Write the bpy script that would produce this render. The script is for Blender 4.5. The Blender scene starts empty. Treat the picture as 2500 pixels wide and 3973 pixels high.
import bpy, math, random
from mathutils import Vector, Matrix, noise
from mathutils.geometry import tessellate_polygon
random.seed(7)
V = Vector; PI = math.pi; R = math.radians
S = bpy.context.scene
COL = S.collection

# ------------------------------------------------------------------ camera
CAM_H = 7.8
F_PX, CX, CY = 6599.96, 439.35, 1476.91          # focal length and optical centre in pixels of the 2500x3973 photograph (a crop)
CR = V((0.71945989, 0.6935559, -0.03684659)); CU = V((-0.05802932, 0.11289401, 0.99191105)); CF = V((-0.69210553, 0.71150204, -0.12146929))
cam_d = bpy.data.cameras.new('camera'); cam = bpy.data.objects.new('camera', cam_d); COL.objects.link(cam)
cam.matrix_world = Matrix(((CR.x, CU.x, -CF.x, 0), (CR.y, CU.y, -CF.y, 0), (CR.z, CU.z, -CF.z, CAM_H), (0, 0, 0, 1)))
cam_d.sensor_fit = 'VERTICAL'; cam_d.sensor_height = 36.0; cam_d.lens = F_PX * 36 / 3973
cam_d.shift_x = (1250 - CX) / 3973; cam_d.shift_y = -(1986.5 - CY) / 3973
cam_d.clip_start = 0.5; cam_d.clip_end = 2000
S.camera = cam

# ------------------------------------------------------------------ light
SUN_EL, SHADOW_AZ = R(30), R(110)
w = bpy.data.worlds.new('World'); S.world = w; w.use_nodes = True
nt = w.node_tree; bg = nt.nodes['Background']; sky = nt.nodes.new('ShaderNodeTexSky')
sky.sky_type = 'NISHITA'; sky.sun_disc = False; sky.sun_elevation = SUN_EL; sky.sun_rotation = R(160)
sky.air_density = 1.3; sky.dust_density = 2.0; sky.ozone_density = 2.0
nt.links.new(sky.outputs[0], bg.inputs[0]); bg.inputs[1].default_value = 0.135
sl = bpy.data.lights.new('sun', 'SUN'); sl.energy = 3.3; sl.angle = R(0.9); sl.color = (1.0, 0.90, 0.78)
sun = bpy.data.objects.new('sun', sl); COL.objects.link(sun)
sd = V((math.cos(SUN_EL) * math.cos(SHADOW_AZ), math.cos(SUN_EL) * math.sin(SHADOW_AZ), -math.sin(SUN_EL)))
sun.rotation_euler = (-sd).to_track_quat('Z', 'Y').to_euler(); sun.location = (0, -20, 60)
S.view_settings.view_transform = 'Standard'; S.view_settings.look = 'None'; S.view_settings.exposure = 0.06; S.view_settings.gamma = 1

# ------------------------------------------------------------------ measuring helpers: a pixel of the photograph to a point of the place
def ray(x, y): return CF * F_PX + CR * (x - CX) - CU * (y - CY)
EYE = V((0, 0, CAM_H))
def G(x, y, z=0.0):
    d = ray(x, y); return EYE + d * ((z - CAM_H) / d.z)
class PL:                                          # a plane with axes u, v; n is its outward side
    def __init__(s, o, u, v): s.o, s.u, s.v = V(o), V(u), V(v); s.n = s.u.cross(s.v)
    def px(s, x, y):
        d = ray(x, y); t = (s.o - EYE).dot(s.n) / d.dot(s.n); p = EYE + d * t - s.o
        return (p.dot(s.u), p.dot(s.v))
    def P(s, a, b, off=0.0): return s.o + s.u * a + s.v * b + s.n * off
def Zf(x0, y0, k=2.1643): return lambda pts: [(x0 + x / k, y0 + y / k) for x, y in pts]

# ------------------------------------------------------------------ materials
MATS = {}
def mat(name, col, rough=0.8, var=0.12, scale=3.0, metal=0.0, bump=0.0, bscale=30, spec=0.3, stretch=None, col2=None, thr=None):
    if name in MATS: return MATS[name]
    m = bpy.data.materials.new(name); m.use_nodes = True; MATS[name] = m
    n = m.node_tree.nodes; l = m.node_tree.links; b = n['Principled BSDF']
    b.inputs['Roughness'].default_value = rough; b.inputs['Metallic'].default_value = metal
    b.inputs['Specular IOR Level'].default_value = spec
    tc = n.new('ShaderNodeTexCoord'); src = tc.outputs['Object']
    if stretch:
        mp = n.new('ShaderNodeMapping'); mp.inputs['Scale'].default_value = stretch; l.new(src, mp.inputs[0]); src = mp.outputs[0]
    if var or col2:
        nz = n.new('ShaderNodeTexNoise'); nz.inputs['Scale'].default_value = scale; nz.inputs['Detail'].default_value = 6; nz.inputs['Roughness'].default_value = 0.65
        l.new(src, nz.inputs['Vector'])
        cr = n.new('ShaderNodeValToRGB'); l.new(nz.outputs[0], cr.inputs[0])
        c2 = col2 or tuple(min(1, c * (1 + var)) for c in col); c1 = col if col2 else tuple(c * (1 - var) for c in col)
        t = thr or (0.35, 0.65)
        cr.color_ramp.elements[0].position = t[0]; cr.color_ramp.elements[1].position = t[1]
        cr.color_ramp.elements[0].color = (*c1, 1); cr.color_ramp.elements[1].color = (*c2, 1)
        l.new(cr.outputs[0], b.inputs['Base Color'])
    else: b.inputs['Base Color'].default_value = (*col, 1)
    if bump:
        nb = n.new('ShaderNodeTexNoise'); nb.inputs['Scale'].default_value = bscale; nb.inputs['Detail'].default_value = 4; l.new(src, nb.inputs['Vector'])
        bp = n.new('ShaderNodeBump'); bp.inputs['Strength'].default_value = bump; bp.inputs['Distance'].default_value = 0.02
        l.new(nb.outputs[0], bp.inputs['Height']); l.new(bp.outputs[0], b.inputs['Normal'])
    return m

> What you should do
From the listing above, reproduce all the lines exactly.

> Reply to the task
Write the bpy script that would produce this render. The script is for Blender 4.5. The Blender scene starts empty. Treat the picture as 2500 pixels wide and 3973 pixels high.
import bpy, math, random
from mathutils import Vector, Matrix, noise
from mathutils.geometry import tessellate_polygon
random.seed(7)
V = Vector; PI = math.pi; R = math.radians
S = bpy.context.scene
COL = S.collection

# ------------------------------------------------------------------ camera
CAM_H = 7.8
F_PX, CX, CY = 6599.96, 439.35, 1476.91          # focal length and optical centre in pixels of the 2500x3973 photograph (a crop)
CR = V((0.71945989, 0.6935559, -0.03684659)); CU = V((-0.05802932, 0.11289401, 0.99191105)); CF = V((-0.69210553, 0.71150204, -0.12146929))
cam_d = bpy.data.cameras.new('camera'); cam = bpy.data.objects.new('camera', cam_d); COL.objects.link(cam)
cam.matrix_world = Matrix(((CR.x, CU.x, -CF.x, 0), (CR.y, CU.y, -CF.y, 0), (CR.z, CU.z, -CF.z, CAM_H), (0, 0, 0, 1)))
cam_d.sensor_fit = 'VERTICAL'; cam_d.sensor_height = 36.0; cam_d.lens = F_PX * 36 / 3973
cam_d.shift_x = (1250 - CX) / 3973; cam_d.shift_y = -(1986.5 - CY) / 3973
cam_d.clip_start = 0.5; cam_d.clip_end = 2000
S.camera = cam

# ------------------------------------------------------------------ light
SUN_EL, SHADOW_AZ = R(30), R(110)
w = bpy.data.worlds.new('World'); S.world = w; w.use_nodes = True
nt = w.node_tree; bg = nt.nodes['Background']; sky = nt.nodes.new('ShaderNodeTexSky')
sky.sky_type = 'NISHITA'; sky.sun_disc = False; sky.sun_elevation = SUN_EL; sky.sun_rotation = R(160)
sky.air_density = 1.3; sky.dust_density = 2.0; sky.ozone_density = 2.0
nt.links.new(sky.outputs[0], bg.inputs[0]); bg.inputs[1].default_value = 0.135
sl = bpy.data.lights.new('sun', 'SUN'); sl.energy = 3.3; sl.angle = R(0.9); sl.color = (1.0, 0.90, 0.78)
sun = bpy.data.objects.new('sun', sl); COL.objects.link(sun)
sd = V((math.cos(SUN_EL) * math.cos(SHADOW_AZ), math.cos(SUN_EL) * math.sin(SHADOW_AZ), -math.sin(SUN_EL)))
sun.rotation_euler = (-sd).to_track_quat('Z', 'Y').to_euler(); sun.location = (0, -20, 60)
S.view_settings.view_transform = 'Standard'; S.view_settings.look = 'None'; S.view_settings.exposure = 0.06; S.view_settings.gamma = 1

# ------------------------------------------------------------------ measuring helpers: a pixel of the photograph to a point of the place
def ray(x, y): return CF * F_PX + CR * (x - CX) - CU * (y - CY)
EYE = V((0, 0, CAM_H))
def G(x, y, z=0.0):
    d = ray(x, y); return EYE + d * ((z - CAM_H) / d.z)
class PL:                                          # a plane with axes u, v; n is its outward side
    def __init__(s, o, u, v): s.o, s.u, s.v = V(o), V(u), V(v); s.n = s.u.cross(s.v)
    def px(s, x, y):
        d = ray(x, y); t = (s.o - EYE).dot(s.n) / d.dot(s.n); p = EYE + d * t - s.o
        return (p.dot(s.u), p.dot(s.v))
    def P(s, a, b, off=0.0): return s.o + s.u * a + s.v * b + s.n * off
def Zf(x0, y0, k=2.1643): return lambda pts: [(x0 + x / k, y0 + y / k) for x, y in pts]

# ------------------------------------------------------------------ materials
MATS = {}
def mat(name, col, rough=0.8, var=0.12, scale=3.0, metal=0.0, bump=0.0, bscale=30, spec=0.3, stretch=None, col2=None, thr=None):
    if name in MATS: return MATS[name]
    m = bpy.data.materials.new(name); m.use_nodes = True; MATS[name] = m
    n = m.node_tree.nodes; l = m.node_tree.links; b = n['Principled BSDF']
    b.inputs['Roughness'].default_value = rough; b.inputs['Metallic'].default_value = metal
    b.inputs['Specular IOR Level'].default_value = spec
    tc = n.new('ShaderNodeTexCoord'); src = tc.outputs['Object']
    if stretch:
        mp = n.new('ShaderNodeMapping'); mp.inputs['Scale'].default_value = stretch; l.new(src, mp.inputs[0]); src = mp.outputs[0]
    if var or col2:
        nz = n.new('ShaderNodeTexNoise'); nz.inputs['Scale'].default_value = scale; nz.inputs['Detail'].default_value = 6; nz.inputs['Roughness'].default_value = 0.65
        l.new(src, nz.inputs['Vector'])
        cr = n.new('ShaderNodeValToRGB'); l.new(nz.outputs[0], cr.inputs[0])
        c2 = col2 or tuple(min(1, c * (1 + var)) for c in col); c1 = col if col2 else tuple(c * (1 - var) for c in col)
        t = thr or (0.35, 0.65)
        cr.color_ramp.elements[0].position = t[0]; cr.color_ramp.elements[1].position = t[1]
        cr.color_ramp.elements[0].color = (*c1, 1); cr.color_ramp.elements[1].color = (*c2, 1)
        l.new(cr.outputs[0], b.inputs['Base Color'])
    else: b.inputs['Base Color'].default_value = (*col, 1)
    if bump:
        nb = n.new('ShaderNodeTexNoise'); nb.inputs['Scale'].default_value = bscale; nb.inputs['Detail'].default_value = 4; l.new(src, nb.inputs['Vector'])
        bp = n.new('ShaderNodeBump'); bp.inputs['Strength'].default_value = bump; bp.inputs['Distance'].default_value = 0.02
        l.new(nb.outputs[0], bp.inputs['Height']); l.new(bp.outputs[0], b.inputs['Normal'])
    return m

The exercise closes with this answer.